**What is asked:** Examine the material below. Gather every line in which the string "part" appears.

___ Stored data ___

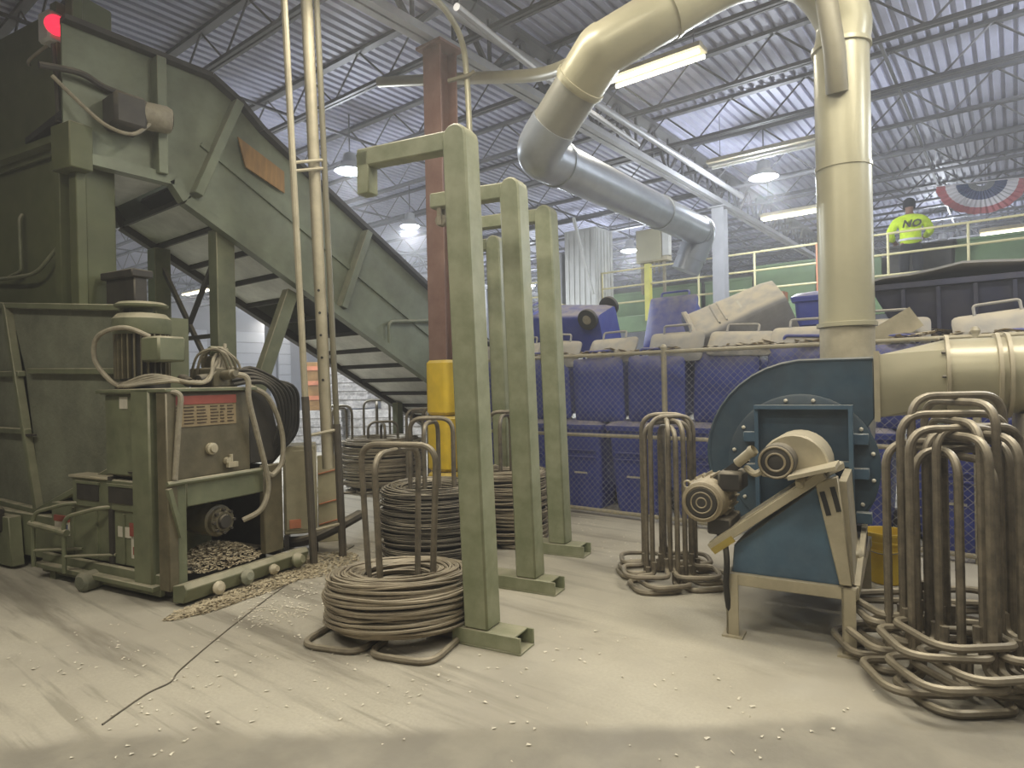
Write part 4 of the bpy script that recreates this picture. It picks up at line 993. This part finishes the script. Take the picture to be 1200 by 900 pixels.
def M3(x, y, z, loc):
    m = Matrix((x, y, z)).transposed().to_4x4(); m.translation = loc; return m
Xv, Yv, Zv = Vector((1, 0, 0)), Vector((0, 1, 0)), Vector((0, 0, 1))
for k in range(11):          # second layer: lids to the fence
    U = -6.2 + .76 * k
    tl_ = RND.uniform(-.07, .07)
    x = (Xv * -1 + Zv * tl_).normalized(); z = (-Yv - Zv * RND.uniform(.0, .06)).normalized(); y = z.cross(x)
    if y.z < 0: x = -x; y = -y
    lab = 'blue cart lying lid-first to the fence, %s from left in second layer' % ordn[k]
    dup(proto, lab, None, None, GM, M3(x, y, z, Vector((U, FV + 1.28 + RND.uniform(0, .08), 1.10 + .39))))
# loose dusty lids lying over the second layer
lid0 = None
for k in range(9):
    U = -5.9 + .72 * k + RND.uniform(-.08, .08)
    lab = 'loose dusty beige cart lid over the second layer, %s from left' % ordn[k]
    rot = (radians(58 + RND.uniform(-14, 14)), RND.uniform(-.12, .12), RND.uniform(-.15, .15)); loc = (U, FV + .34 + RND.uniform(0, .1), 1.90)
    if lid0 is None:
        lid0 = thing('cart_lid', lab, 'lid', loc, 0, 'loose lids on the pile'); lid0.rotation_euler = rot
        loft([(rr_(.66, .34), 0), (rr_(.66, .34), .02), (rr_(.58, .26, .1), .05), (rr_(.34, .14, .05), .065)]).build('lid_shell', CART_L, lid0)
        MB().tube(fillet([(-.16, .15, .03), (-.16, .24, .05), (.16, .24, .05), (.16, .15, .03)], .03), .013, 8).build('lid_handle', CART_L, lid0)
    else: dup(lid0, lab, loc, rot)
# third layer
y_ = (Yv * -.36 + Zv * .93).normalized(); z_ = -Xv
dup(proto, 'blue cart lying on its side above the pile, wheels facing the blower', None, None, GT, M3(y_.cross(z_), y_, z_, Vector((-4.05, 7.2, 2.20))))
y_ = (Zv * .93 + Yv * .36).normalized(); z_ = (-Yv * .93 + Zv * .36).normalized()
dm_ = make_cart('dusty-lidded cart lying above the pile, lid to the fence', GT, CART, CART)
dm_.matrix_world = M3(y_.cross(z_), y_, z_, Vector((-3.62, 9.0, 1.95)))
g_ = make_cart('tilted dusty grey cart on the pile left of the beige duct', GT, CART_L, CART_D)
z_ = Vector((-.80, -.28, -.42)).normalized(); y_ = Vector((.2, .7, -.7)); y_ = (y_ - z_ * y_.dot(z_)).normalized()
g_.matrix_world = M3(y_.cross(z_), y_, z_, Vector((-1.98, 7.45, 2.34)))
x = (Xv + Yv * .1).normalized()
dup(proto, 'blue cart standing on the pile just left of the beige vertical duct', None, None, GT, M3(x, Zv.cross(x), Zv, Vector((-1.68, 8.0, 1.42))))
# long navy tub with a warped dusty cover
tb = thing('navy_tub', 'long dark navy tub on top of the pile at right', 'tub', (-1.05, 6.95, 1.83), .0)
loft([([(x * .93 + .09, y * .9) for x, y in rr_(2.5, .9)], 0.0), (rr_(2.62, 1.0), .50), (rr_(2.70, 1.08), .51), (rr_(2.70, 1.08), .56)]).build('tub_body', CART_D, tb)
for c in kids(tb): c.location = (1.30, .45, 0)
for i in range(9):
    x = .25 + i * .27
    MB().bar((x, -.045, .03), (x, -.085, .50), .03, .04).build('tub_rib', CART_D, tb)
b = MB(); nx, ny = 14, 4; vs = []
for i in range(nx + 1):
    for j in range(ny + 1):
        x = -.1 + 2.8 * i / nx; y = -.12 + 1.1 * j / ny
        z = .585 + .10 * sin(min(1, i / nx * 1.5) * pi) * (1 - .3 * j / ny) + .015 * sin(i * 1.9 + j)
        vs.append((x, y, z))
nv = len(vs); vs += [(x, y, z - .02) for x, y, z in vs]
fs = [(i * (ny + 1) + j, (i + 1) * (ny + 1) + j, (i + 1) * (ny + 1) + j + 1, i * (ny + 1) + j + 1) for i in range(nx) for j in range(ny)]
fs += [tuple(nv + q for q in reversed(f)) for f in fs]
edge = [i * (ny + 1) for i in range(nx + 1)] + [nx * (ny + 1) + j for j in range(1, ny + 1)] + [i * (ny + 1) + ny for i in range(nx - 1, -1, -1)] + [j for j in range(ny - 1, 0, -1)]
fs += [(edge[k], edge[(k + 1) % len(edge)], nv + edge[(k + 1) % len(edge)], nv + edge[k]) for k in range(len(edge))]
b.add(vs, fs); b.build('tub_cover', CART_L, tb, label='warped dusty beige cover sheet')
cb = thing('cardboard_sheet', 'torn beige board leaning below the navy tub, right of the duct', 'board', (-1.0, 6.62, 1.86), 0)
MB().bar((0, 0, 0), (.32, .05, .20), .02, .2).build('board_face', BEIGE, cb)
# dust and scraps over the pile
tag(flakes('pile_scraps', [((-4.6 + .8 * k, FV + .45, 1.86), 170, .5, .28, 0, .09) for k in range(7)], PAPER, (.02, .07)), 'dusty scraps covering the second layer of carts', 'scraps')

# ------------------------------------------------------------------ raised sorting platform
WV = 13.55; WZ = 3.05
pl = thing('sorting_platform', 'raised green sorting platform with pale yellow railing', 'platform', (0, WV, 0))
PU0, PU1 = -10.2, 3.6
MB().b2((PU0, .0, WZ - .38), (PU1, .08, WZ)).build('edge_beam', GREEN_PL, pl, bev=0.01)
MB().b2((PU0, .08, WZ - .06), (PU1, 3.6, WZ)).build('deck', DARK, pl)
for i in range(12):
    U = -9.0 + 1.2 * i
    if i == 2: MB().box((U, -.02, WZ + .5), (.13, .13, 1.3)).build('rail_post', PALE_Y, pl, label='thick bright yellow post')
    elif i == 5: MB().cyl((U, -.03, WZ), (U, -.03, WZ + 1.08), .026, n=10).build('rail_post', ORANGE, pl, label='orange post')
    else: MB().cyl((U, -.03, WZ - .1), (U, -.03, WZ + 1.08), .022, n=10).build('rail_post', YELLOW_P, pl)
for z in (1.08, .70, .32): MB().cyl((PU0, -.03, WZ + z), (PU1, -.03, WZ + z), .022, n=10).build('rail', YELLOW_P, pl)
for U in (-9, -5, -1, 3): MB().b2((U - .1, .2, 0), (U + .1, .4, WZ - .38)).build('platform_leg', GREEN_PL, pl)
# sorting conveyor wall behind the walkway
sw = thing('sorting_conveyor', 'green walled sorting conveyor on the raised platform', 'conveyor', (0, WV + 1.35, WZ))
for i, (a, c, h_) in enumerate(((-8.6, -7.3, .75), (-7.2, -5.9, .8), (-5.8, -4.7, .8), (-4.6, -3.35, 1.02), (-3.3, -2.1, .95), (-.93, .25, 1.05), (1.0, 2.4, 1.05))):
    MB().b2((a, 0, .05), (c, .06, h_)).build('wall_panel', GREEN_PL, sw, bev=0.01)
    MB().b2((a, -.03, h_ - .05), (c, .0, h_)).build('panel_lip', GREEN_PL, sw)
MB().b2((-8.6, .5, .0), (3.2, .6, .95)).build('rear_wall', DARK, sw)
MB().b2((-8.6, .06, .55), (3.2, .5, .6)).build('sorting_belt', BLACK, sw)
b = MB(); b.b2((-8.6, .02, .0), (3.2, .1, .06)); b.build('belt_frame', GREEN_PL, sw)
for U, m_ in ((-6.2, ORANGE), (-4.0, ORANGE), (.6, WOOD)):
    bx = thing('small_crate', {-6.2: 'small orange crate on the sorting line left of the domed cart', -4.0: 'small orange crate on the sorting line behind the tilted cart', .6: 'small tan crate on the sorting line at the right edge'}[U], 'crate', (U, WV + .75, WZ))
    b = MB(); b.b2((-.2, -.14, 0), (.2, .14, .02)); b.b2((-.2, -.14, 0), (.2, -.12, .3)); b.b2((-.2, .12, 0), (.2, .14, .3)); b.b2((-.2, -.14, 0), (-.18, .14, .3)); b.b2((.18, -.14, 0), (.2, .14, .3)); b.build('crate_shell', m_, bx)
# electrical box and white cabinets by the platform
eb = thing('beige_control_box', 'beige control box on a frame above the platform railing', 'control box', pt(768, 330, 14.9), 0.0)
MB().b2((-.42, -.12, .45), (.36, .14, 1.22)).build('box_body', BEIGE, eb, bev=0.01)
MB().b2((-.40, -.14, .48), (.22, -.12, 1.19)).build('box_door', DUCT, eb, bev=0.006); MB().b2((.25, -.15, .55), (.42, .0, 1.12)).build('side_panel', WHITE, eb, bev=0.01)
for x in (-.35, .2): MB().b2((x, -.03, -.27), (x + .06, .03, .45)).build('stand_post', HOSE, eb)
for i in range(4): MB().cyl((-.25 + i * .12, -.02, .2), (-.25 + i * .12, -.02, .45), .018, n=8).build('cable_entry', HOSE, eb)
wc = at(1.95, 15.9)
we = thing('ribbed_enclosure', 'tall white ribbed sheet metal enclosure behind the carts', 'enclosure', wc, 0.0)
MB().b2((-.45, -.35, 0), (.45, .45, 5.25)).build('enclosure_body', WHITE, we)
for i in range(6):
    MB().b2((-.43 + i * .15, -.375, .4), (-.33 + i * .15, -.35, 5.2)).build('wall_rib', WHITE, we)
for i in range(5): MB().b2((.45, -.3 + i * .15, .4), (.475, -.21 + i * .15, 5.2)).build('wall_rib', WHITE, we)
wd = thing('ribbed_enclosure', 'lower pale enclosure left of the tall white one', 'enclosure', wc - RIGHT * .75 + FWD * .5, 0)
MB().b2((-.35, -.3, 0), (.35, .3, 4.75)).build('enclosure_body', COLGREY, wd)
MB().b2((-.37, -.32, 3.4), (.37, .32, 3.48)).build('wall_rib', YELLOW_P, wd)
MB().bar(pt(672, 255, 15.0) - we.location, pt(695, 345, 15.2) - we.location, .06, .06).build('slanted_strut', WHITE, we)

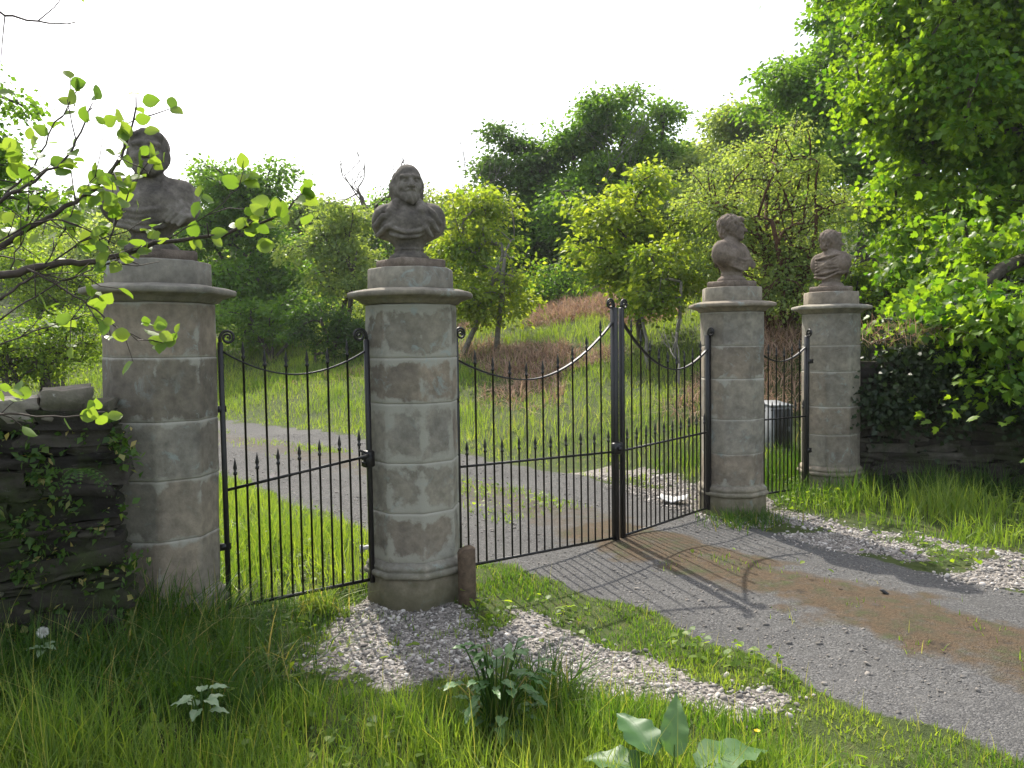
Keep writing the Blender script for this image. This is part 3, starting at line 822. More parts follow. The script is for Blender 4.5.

___

**Written response:**
Write part 4 of the bpy script that recreates this picture. It picks up at line 993. This part finishes the script. Take the picture to be 1200 by 900 pixels.
Keep writing the Blender script for this image. This is part 3, starting at line 822. More parts follow. The script is for Blender 4.5.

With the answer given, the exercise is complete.